Лукин Константин Павлович с матерью и сыном (фото периода между 1936 и 1940 гг.).

- Давно это было,— начал он рассказ, пока хлопотала хозяйка, - я тогда в деревне Медведево жил вместе с матерью. Помню, в декабре съезд партии нашей состоялся. Определял он курс на коллективизацию сельского хозяйства, а как её понимать, никто толком в деревне у нас не знал. Только мы чувствовали, что жить надо по-новому.

Собралось нас, как сейчас помню, пять бывших фронтовиков, и объявили мы в Совете, что коммуну хотим образовать. Посмеялись сначала над нами, но после к затее отнеслись серьезно. Сказали только, что свободных земель нет, выбирайте место, мол, сами. Вот и сошлись мы на мысли, лучше Белого озера под Усольем не найти. Те места мы знали ещё по девятнадцатому году, когда переворот совершили в 5-ом Северном полку.

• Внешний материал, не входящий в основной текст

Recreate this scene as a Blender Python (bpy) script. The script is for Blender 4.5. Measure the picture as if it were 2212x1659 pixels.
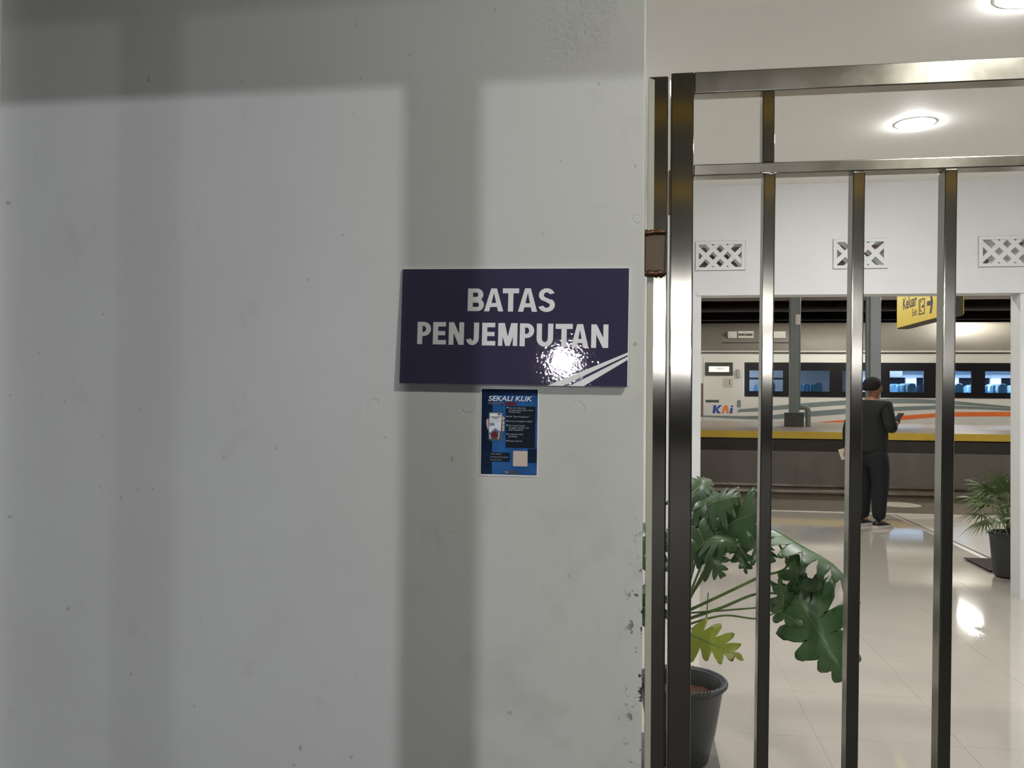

Может, случайно; а может, и нет, решили там обживаться и образец новой жизни показать. Матери некоторых сыновей в рёв и плач, словно на войну провожали. Заводилой был Михаил Распутин. В германскую, видно, газов надышался или, может, в сырых окопах належался, но очень уж он сильно кашлял и сплевывал кровью. А уж горел, горел на работе - словно, свеча. После декабрьского крестьянского праздника - Николина дня мы на подводах и отправились место смотреть. Приехали к озеру, а оно как поле огромное. Зимний день короток, солнце высветило противоположный берег, ёлки, словно огненным забором стоят, а над ними яркая звезда загорелась. Лучи от неё в разные стороны так холодным светом и брызжут.

Первую ночь провели у костра. Потом наподобие землянки-блиндажа соорудили, каменку сложили. Лес для избы начали валить. Лошадей, Янковым Григорию и Михаилу отцы дали, у Распутина Михаила своя была, у меня - трофейная. Белые как в панике отступали, так всё имущество побросали. Матери общество как безлошадной и выделило, она её и выходила. На ней и возил лес. Вечерами план своего дома составляли, на сколько аршинов в длину и насколько в ширину. На воскресенье домой возвращались помыться в бане и бельё сменить, лошадям корму взять.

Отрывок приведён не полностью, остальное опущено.